No explanation was given for the background-check rejection — not to the board, nor to the mayor or city council, nor to Ms. Santos herself, the direct subject of the WPS examination — presumably, simply because the police service is not required to do so. Instead, a police spokesman on Thursday invited the councillor to explore other avenues for finding out why the police service deemed her unfit to serve on the police board.
“While the information gathered in the security clearance is not provided to the applicant, they may make an application for details under FIPPA (Freedom of Information and Privacy Protection Act),” said Const. Rob Carver.
An opaque process, indeed.
Not surprisingly, Mr. Allard (St. Boniface) and some other councillors have raised concerns and asked blunt questions about the security-clearance process and the secrecy that envelops it. Also not surprisingly, Ms. Santos has declared she is reconsidering her resignation and looking at legal options to clear her name.
Their concerns are well founded. The conflicts and contradictions built into the process should be troubling to all Winnipeggers. And transparency from the WPS is the only solution that will allay the concerns and disable the conflicts.
The Winnipeg Police Board was created in 2012 with the express purpose of providing much-needed civilian oversight of the WPS. The board’s website states its mandate, in part, is “to improve transparency and accountability in the delivery of policing services.”
As such, the independence of the board from the WPS is essential; to have the police service play a direct role in determining who is allowed to serve on the board charged with independent civilian oversight is a contradiction of the highest order. And to have such determinations so fully shrouded in secrecy that not even the subjects of the checks are allowed to know the rationale for the decisions is just plain outrageous.
Think of it this way: all prospective members of the police board must undergo background checks — a sensible measure, given the sensitive nature of the board’s work. But in theory, the WPS could effectively veto the appointment of any and all board candidates it didn’t want taking part in the civilian-oversight process, for any reason (or no reason) and with no obligation to explain its rejections.

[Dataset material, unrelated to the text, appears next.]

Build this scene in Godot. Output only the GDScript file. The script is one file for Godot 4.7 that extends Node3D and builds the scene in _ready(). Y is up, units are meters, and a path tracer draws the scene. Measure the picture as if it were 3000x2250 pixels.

Another law-enforcement agency, such as the RCMP, should be tasked with such background investigations in order to eliminate the glaring conflict of interest inherent in the current arrangement.
As was the case in 2018 when the WPS used a narrow interpretation of the Police Services Act to resist turning over cadets’ notes related to the death of an individual in custody, the police service’s position might technically be correct. In terms of the WPS fulfilling its broader mandate to serve the public, however, the approach is deeply and unsettlingly flawed.
Transparency, in this case, means informing the subject of a background-check rejection exactly why the decision was made. That much is owed to Ms. Santos; whether she chooses to make the information public after she receives it should be her choice alone.